Thomas O. Scarborough said...

Here's a Southern African slant: http://mg.co.za/article/2012-06-15-is-this-the-end-of-the-bookshop-or-just-a-new-chapter

Some personal comments: I choose my books carefully, then buy the printed thing. One of the biggest reasons for this: I work with the pages, commending the text or arguing with it with pencil notes. I find that I remember (real) books and pages in my head -- I'm not sure I can say that about electronic books -- those which haven't been obliterated in the course of time. And books seem to be so much more than words. Feel them and smell them, for instance, and one can tell sometimes without opening one's eyes which era they belong to.

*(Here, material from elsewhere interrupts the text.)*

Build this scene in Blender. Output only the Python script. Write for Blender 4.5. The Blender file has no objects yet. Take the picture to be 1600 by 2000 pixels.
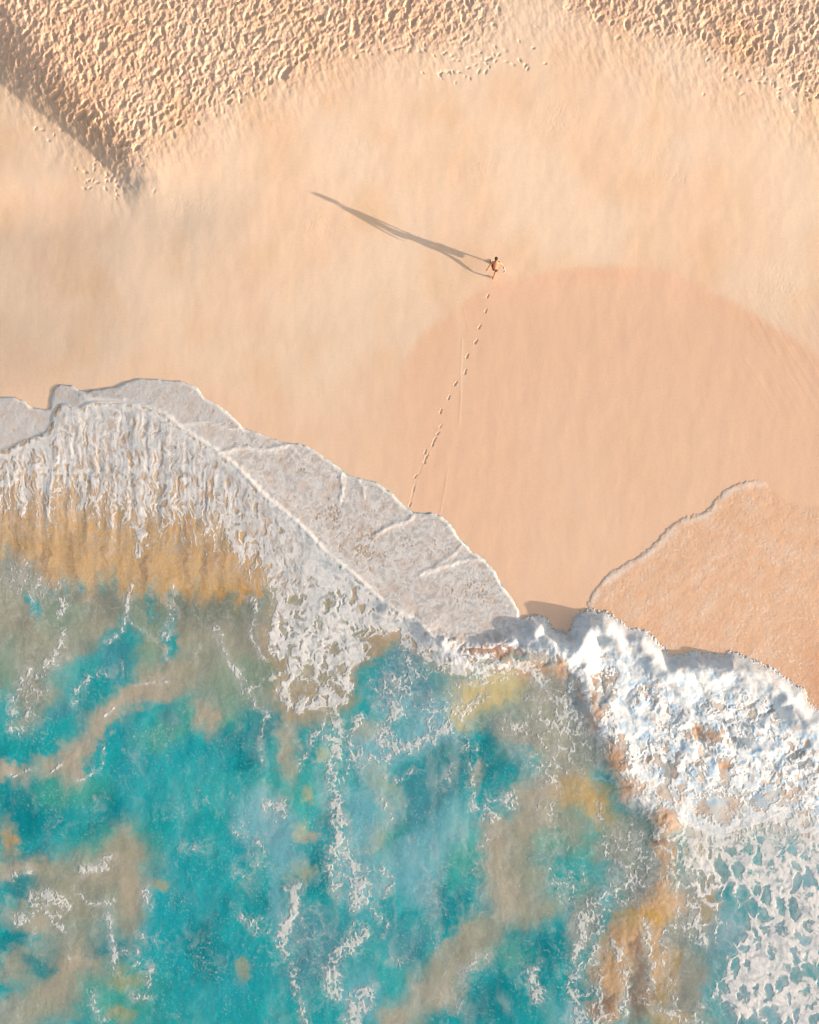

I do ask myself, though: those quick Internet searches I make for quotes or information which I know is "out there", has that influenced my book buying?

Perig Gouanvic said...

This is what the State could and should protect : Independent bookstores rising: They can’t compete with Amazon, and don’t have to.
The independent bookstore fulfils its mandate of being a physical place where choices are made in a non-computable, non-demagogic way :

"Independent bookstores never had to answer to the dictates of public markets. Many of their proprietors understood, intuitively and from conversations with customers, that a well-curated selection—an inventory of old and new books—was their primary and maybe only competitive advantage. In the words of Oren Teicher, CEO of the American Booksellers Association, “The indie bookselling amalgam of knowledge, innovation, passion, and business sophistication has created a unique shopping experience.”

"The independents, meanwhile, offer something neither Amazon nor the chains can: attention to the quirky needs of their customer base. For the Upper West Side and thousands of other neighborhoods, those stores have turned out to be irreplaceable."